September 25, 2025 7:02 AM EDT

Starbucks Corporation (NASDAQ: SBUX) announced a restructuring plan involving coffeehouse closures and organizational changes as part of its "Back to Starbucks" strategy, according to a company statement.

The company's board approved the plan on September 23, 2025, which includes closing stores that do not meet criteria for brand-consistent physical environments and financial performance targets. The restructuring also involves changes to the company's support organization.

Starbucks expects to complete most store closures by the end of the current fiscal year.
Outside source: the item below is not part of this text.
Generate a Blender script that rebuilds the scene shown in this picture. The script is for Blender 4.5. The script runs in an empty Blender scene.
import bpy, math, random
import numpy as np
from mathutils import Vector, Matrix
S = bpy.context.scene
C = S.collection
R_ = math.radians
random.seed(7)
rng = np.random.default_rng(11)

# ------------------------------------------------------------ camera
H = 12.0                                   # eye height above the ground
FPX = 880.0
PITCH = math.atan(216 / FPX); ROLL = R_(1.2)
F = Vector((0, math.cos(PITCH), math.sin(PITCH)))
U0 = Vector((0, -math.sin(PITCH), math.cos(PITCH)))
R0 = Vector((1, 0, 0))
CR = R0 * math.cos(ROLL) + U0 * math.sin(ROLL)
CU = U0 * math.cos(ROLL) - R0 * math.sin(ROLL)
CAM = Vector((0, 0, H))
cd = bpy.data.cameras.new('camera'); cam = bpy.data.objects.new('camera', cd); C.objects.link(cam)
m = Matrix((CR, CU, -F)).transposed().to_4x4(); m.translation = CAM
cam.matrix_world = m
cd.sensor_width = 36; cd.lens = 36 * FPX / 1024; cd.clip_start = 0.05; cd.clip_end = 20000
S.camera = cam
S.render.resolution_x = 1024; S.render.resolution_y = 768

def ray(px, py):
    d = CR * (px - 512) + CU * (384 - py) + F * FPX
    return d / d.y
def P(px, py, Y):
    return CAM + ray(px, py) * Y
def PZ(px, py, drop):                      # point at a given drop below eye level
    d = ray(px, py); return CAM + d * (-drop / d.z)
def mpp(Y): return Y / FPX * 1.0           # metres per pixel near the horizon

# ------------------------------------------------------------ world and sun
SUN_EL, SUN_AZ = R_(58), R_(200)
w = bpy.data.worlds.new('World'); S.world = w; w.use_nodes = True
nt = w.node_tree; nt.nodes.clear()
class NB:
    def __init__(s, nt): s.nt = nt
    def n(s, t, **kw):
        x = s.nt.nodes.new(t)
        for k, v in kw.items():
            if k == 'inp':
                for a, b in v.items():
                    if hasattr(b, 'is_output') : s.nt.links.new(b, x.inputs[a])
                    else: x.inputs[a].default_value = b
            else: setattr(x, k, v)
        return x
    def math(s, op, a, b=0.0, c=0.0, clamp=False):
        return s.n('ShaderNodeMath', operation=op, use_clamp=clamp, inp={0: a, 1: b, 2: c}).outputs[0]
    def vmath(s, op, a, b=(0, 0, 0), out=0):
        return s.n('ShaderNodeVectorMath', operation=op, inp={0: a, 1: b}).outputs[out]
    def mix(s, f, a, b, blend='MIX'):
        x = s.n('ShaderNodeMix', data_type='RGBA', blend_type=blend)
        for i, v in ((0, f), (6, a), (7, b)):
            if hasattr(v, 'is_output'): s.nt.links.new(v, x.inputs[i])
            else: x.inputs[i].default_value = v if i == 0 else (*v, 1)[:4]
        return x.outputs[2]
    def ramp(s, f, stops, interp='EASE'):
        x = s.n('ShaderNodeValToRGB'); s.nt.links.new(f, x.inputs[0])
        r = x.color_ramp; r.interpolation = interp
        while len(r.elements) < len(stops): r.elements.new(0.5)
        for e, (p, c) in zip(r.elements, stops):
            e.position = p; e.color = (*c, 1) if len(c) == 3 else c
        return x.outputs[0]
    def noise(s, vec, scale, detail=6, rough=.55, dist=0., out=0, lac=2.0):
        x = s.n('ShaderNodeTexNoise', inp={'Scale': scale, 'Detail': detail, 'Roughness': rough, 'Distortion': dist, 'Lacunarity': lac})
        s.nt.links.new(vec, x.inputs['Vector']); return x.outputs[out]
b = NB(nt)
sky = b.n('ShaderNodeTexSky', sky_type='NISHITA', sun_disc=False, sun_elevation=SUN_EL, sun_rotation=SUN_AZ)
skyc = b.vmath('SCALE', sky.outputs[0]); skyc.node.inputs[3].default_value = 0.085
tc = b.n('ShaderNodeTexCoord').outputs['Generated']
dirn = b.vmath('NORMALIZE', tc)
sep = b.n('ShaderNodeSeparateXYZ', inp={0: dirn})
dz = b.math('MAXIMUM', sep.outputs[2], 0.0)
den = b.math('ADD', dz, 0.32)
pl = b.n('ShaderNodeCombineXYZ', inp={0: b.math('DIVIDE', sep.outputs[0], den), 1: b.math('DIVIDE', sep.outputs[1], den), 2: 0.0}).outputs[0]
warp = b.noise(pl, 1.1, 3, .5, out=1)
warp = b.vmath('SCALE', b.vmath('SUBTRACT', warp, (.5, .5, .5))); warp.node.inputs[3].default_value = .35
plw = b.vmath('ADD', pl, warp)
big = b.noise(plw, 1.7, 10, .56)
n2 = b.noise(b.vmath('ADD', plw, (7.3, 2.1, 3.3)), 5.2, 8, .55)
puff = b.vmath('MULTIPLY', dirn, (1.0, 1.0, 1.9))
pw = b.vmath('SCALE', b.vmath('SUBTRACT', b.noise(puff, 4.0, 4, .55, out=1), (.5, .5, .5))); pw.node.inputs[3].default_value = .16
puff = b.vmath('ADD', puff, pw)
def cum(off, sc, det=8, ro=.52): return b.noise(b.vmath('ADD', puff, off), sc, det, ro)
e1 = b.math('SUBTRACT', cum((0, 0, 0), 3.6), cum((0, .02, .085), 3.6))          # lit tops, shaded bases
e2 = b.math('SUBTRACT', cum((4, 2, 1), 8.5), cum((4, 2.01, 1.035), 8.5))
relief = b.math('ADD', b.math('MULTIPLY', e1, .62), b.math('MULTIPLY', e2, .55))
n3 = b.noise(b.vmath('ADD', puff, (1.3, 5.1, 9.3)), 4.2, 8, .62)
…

The company estimates total costs of approximately $1 billion for store closures, support organization transformation, and other restructuring activities, with 90% of expenses attributed to its North America business.

The company anticipates incurring a significant portion of these charges in fiscal year 2025. The restructuring costs break down to approximately $150 million for employee separation benefits, $400 million for disposal and impairment of company-operated store assets, and $450 million primarily for accelerated amortization of right-of-use lease assets and other lease costs from early store closures.

Of the total restructuring charges, Starbucks estimates approximately $400 million will be non-cash charges related to asset impairment and disposal. The remaining $600 million represents future cash expenditures for employee separation benefits and lease exit costs.

The restructuring forms part of the company's strategy to focus investment closer to coffeehouses and customers while building what it describes as a stronger operational foundation.